Scene script records:

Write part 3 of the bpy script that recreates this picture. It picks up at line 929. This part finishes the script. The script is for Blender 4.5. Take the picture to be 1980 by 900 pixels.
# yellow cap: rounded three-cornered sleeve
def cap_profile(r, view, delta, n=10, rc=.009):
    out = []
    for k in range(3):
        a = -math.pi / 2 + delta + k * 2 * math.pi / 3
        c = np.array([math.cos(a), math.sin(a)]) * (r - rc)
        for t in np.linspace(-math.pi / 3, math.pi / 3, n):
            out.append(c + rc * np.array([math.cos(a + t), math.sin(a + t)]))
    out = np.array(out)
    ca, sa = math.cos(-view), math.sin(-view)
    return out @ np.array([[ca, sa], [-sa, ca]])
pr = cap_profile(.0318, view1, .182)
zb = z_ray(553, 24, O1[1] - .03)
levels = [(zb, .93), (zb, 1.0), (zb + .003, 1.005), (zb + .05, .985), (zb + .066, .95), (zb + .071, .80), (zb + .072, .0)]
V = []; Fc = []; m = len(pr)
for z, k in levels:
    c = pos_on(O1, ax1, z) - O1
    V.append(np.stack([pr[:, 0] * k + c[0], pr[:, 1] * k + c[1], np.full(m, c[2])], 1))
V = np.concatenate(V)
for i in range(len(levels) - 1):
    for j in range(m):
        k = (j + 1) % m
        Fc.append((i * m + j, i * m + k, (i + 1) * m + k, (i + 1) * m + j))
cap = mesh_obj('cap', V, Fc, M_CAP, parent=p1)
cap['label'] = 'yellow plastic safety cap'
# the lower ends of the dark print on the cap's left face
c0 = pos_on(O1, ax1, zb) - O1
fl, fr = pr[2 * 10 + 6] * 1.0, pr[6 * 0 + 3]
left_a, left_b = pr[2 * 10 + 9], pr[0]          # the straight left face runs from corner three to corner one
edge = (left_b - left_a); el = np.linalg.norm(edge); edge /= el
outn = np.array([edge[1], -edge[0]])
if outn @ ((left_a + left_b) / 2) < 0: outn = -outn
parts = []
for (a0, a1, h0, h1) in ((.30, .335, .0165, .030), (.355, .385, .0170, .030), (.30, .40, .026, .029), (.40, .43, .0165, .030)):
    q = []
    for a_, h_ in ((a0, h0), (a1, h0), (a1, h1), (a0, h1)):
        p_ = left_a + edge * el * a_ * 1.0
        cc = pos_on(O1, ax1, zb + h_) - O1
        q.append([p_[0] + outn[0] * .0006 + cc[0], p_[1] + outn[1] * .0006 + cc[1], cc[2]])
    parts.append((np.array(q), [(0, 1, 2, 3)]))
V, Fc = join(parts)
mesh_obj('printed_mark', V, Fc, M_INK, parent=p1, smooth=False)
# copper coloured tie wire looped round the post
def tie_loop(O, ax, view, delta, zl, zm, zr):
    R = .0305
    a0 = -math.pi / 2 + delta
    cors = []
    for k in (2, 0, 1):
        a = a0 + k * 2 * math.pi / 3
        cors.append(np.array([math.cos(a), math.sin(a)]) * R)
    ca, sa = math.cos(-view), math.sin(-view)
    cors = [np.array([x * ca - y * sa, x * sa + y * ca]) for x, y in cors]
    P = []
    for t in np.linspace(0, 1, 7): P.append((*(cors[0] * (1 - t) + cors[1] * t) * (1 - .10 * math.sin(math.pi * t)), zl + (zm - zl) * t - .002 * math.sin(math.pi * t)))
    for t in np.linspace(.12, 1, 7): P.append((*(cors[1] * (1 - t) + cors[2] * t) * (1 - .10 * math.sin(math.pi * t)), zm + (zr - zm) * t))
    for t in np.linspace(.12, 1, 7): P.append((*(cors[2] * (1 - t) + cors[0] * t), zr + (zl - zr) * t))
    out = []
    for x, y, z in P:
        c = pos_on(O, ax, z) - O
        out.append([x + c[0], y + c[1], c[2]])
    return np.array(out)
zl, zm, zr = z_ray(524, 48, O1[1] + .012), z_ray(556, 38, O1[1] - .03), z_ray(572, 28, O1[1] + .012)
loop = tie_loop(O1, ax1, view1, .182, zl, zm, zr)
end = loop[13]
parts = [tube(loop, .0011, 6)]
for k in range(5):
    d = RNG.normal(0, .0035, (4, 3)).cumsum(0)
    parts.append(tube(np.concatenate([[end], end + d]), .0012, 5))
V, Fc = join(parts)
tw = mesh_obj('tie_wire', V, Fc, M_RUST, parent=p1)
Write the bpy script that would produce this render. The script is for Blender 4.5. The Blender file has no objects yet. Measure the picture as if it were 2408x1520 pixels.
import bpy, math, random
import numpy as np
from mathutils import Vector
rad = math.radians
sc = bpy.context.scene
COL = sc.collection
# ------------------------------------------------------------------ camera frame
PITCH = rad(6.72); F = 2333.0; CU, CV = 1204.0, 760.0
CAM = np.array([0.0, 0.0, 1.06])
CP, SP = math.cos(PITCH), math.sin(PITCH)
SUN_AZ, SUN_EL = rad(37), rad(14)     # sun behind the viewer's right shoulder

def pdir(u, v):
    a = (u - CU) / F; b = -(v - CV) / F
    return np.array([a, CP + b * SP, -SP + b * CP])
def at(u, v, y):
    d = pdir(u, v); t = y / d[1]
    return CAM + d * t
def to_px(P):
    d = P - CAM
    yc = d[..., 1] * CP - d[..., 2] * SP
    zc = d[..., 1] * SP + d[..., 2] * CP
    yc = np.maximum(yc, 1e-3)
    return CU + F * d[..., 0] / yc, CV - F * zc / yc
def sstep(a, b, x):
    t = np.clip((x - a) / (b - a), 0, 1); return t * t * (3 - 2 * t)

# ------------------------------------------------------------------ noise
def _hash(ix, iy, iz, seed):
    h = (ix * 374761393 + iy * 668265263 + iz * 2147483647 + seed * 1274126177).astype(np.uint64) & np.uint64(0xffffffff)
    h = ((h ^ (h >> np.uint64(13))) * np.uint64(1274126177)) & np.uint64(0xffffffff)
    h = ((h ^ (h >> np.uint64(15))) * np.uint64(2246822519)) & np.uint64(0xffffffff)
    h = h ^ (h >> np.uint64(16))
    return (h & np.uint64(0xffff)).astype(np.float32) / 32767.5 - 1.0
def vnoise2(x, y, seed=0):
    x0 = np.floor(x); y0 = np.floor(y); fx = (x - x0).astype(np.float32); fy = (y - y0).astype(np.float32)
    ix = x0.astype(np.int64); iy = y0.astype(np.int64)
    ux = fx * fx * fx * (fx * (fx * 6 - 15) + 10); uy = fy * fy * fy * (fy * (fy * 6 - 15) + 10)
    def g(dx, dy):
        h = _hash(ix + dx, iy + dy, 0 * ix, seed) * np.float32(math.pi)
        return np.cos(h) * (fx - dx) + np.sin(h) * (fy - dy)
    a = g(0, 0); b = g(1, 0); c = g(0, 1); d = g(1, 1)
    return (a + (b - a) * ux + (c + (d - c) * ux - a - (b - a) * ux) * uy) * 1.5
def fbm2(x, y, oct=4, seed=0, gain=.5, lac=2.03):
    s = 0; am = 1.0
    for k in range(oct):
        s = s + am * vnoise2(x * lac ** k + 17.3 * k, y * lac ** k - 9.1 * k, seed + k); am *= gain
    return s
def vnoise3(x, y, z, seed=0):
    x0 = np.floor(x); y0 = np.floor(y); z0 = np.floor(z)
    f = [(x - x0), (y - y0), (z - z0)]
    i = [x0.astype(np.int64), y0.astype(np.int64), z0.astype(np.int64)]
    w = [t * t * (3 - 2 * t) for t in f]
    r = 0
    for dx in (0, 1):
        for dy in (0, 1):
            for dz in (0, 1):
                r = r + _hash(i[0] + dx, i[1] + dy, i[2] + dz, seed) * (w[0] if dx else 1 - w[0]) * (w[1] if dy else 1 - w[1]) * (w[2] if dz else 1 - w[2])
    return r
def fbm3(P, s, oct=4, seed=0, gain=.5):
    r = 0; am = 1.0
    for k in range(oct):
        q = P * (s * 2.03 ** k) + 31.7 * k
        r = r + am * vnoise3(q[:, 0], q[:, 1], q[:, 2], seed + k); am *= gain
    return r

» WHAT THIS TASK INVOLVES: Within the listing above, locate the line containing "Write the bpy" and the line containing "SUN_AZ, SUN_EL = rad(37), rad(14)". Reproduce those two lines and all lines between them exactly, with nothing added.

» OUTPUT OF THE EXERCISE:
Write the bpy script that would produce this render. The script is for Blender 4.5. The Blender file has no objects yet. Measure the picture as if it were 2408x1520 pixels.
import bpy, math, random
import numpy as np
from mathutils import Vector
rad = math.radians
sc = bpy.context.scene
COL = sc.collection
# ------------------------------------------------------------------ camera frame
PITCH = rad(6.72); F = 2333.0; CU, CV = 1204.0, 760.0
CAM = np.array([0.0, 0.0, 1.06])
CP, SP = math.cos(PITCH), math.sin(PITCH)
SUN_AZ, SUN_EL = rad(37), rad(14)     # sun behind the viewer's right shoulder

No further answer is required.